With the benefit of hindsight, all our mistakes would be rectified, and all our disasters avoided. As far as the James experience was concerned, I wondered whether they felt like they'd made the right decision when they left Factory Records.

Tim; "In retrospect, I'd have thought we should have released an LP on Factory, and then seen what would happen.  But the thing is, at that time they were not Factory as they later became. They were much less ambitious, in a way. Certainly if they'd treated us how they now treat Happy Mondays, then we'd never have had cause to leave. I think it's fair to say that they had to lose bands like us and Ratio and The Railway Children to realise they had to change some practices."

James haven't changed line-ups as often as they've changed labels. Until last year, that is, when four new members were drafted in. Jim sees this as making a real difference to what being in James is like; "It's obviously brought a lot of new ideas into the music, and given us a kind of new start. And on tour we've had a great time"

But is there a division between the songwriting nucleus (Booth/Glennie/Gott) and the rest? "The business side has made a division, with us on one side, because it's our band. It's our band in the sense that the money is our responsibility; if it goes down, then we three personally go down with it. At the end of last year we owed a lot of money to a lot of people. If we hadn't signed to Phonogram we'd have been snookered "

The first fruits of the Phonogram deal are a single, 'How Was It For You', and an LP Gold Mother. The LP is James's most faultless LP to date, with an especially wonderful second side; 'Walking The Ghost' I love. And the first two things I noticed about the LP, in relation to previous James offerings, are the guitar sounds, and the more direct drum patterns.

Larry explained the thinking behind the more overtly electric guitar style; "It needed to be a lot more upfront because when there was just a bass, a guitar and the drums, the guitar had a lot of space of its own, and the sound could be quite restrained, or even very thin-sounding, and it would still be heard in the mix. Now we've got keyboards, trumpet, and violin, so the guitar needs to be a lot more dynamic, just to make its presence felt. Also Nick Garside, the producer, had a lot to do with it. He's verygood at getting guitar sounds that make an impact - not necessarily loud sounds, because that can obscure everything - but sounds with a distinctive character"

After all these years of electric guitars, it must be hard finding anything unique; "Yes, it's difficult to keep away from any of the categories. If it's gota twang it sounds like Duane Eddy. If it's got a clean rock sound it's like J J Cale. A Strat with loads of distortion sounds like Jimi Hendrix"

'Government Walls' has a similar arrangement to one of those epic banner-waving U2 songs. I guess you took steps to avoid it sounding like one.

Tim; "Yes, we could have gone all the way, with a wacking great snare sound But Nick, again, was determined not to let it get that way"

Whereas James songs have been notorious for their idiosyncratic rhythms, the rhythms on Gold Mother are more linear, more straightforward. I wondered if this was a conscious change of policy, or because of the change in drummer, or because they've started writing songs using a drum machine.

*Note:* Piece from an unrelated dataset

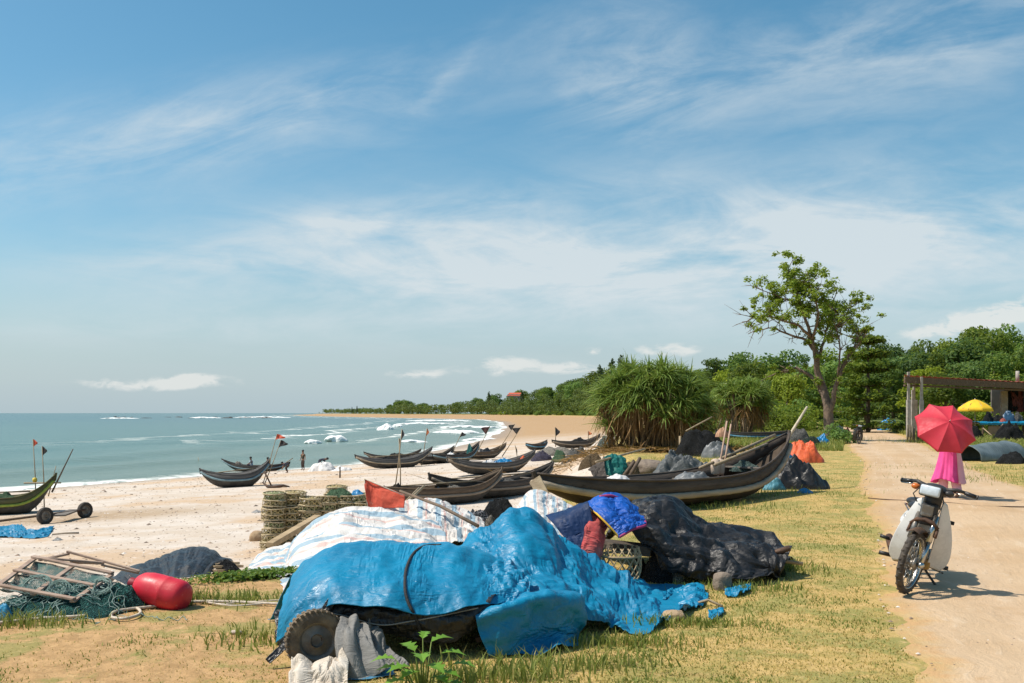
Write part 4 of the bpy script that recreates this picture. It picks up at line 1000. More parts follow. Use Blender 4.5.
def cargo(key, u, label, mat, wpx, hpx, seed, name, cat, z=.30, dy=0):
    p = in_boat(key, u, dy, z); k = p.y/FPX
    return mound(name, label, cat, CX+p.x/p.y*FPX, 0, wpx, hpx, mat, seed, .5, D=p.y-wpx*k*.2, z0=p.z)
cargo('cargo', -.12, 'crumpled white sheet lying in the middle of the loaded boat', WHITE, 24, 8, 3, 'crumpled_sheet', 'sheet')
cargo('cargo', .25, 'crumpled blue sheet lying in the loaded boat', BLUE, 30, 9, 4, 'crumpled_sheet', 'sheet')
cargo('cargo', .72, 'orange bundle at the bow of the loaded boat', ORANGE, 9, 8, 5, 'orange_bundle', 'bundle', z=.45)
cargo('teal', .62, 'teal sheet tied in a point at the bow of the boat', TEAL, 7, 11, 6, 'teal_sheet', 'sheet', z=.45)
cargo('near', -.80, 'dark net bunched at the stern of the boat behind the red pennant', NDARK, 24, 13, 7, 'bunched_net', 'net', z=.35)
for key, u, lab, mt, w_, h_, sd in (('front', -.1, 'dark net heap in the long boat with pale rail', NDARK, 24, 6, 31), ('mid', .0, 'grey net heap in the boat with the lifted bow', NGREY, 20, 6, 32), ('pair', .1, 'dark tarp bundle in the slender boat', BLACK, 20, 6, 33), ('second', .15, 'grey net heap amidships in the second boat', NGREY, 34, 9, 34), ('near', .1, 'pale crumpled sack amidships in the boat behind the red pennant', NPALE, 26, 8, 35), ('lime', -.2, 'green net heap in the yellow green boat', NGREEN, 40, 12, 36), ('teal', -.2, 'white float bag in the boat with the teal sheet', WHITE, 12, 5, 37), ('behind', .1, 'dark gear heap in the boat just seaward of the long one', NDARK, 20, 5, 38)):
    cargo(key, u, lab, mt, w_, h_, sd, 'boat_gear', 'gear', z=.34)
cargo('far', .15, 'heap of dark branches and net in the far boat', NDARK, 26, 7, 8, 'branch_heap', 'branches')
cargo('second', -.72, 'faded blue net over the bow end of the second boat', M('faded blue net cloth', (.10, .25, .36), (.22, .36, .43), 8, .8, .4), 22, 8, 9, 'blue_net', 'net', z=.42)
cargo('afloat', -.55, 'pale sack in the boat behind the pale blue railed boat', NPALE, 12, 7, 10, 'pale_sack', 'sack')
cargo('stripe', .35, 'small white bag in the pale blue railed boat', WHITE, 10, 5, 11, 'white_bag', 'bag')
cargo('big', .20, 'crumpled grey sheet lying inside the largest boat', GREYT, 46, 13, 12, 'grey_sheet', 'sheet', z=.30, dy=.25)
cargo('big', -.30, 'white and blue net bag lying over the far side of the largest boat', WHITE, 40, 10, 13, 'white_net_bag', 'bag', z=.40, dy=.5)
cargo('big', .62, 'pale blue green net near the high bow of the largest boat', net_mat('pale blue green net', (.14, .22, .20), (.22, .30, .27), (.5, .5, .3)), 34, 10, 14, 'bow_net', 'net', z=.52, dy=.1)
for args in (('white_sheet', 'white sheet laid over the nets left of the branch heaped boat', 'sheet', 553, 456, 42, 9, NPALE, 21), ('purple_net', 'dull purple net heap in front of the white sheet', 'net', 541, 461, 22, 10, NPURP, 22), ('green_net', 'rounded pale green net heap beside the purple one', 'net', 559, 462, 17, 12, NGREEN, 23),
             ('grey_net', 'grey net heap below the branch heaped boat', 'net', 575, 459, 28, 12, NGREY, 24), ('twig_heap', 'heap of brown twigs and net at the foot of the screw pine', 'twigs', 590, 467, 26, 12, net_mat('brown twigs and net', (.22, .15, .08), (.34, .25, .15), (.5, .42, .3)), 25),
             ('white_net', 'bright white net heap being worked at the waterline', 'net', 322, 471, 26, 9, WHITE, 26), ('white_net', 'low spread of white net right of the crouching figure at the waterline', 'net', 341, 471, 22, 5, WHITE, 27),
             ('net_heap', 'pale blue grey net heap under the left side of the screw pine', 'net', 607, 449, 22, 13, net_mat('pale blue net', (.16, .24, .24), (.28, .34, .33), (.5, .5, .45)), 28)):
    mound(*args[:8], seed=args[8], depth=.6)

for key, u0, u1, y0, lab in (('near', -.7, .5, .25, 'long oar lying along the boat behind the red pennant'), ('second', -.6, .6, .2, 'long oar lying along the second boat'), ('cargo', -.8, .3, -.2, 'oar lying along the boat loaded with sheets'), ('front', -.6, .7, .2, 'oar lying along the long boat with pale rail'), ('pair', -.7, .4, .1, 'oar lying along the slender boat'), ('mid', -.5, .6, .1, 'oar lying along the boat with the lifted bow'), ('stripe', -.5, .6, -.15, 'oar lying along the pale blue railed boat'), ('lime', -.6, .5, .1, 'oar lying along the yellow green boat')):
    a_, b_ = in_boat(key, u0, y0), in_boat(key, u1, -y0*.5); mb = MB(); mb.tube([a_+Vector((0, 0, .05)), b_+Vector((0, 0, .06))], .028, 6); d_ = (b_-a_).normalized(); mb.bar(a_-d_*.55+Vector((0, 0, .05)), a_+Vector((0, 0, .05)), .14, .02); tag(mb.build('wooden_oar', POLE, None, True, origin=tuple(a_)), lab, 'oar', 'oars lying in the beached boats')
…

Tim; "Sometimes it's the drum machine, certainly on 'Crescendo', 'Gold Mother' and 'Government Walls' Also because in the past we were dead restless, and we'd fill songs with different ideas and rhythm changes. We wanted to make a different kind of record. One less agitated. And I often felt my vocals got too hysterical because of what was going on, and I was really conscious of that. We wrote 30 or 40 songs last year, and I think we made a point of not choosing for the LP ones which sounded like old James songs. We were more interested in getting into areas we'd not been in before"

Larry; "Sometimes I felt that in the past we'd put enough ideas for a whole album into just one song. Songs like 'Billy's Shirts' and 'Vultures' have enough ingredients for four or five songs each, and, to some extent, were getting lost"

Gold Mother seems like the first LP James have released when not in a state of financial or emotional adversity. At the time of writing, it seems likely to sell well, and reward James for the years without acknowledgement. Welcome, at last, to the house of fun.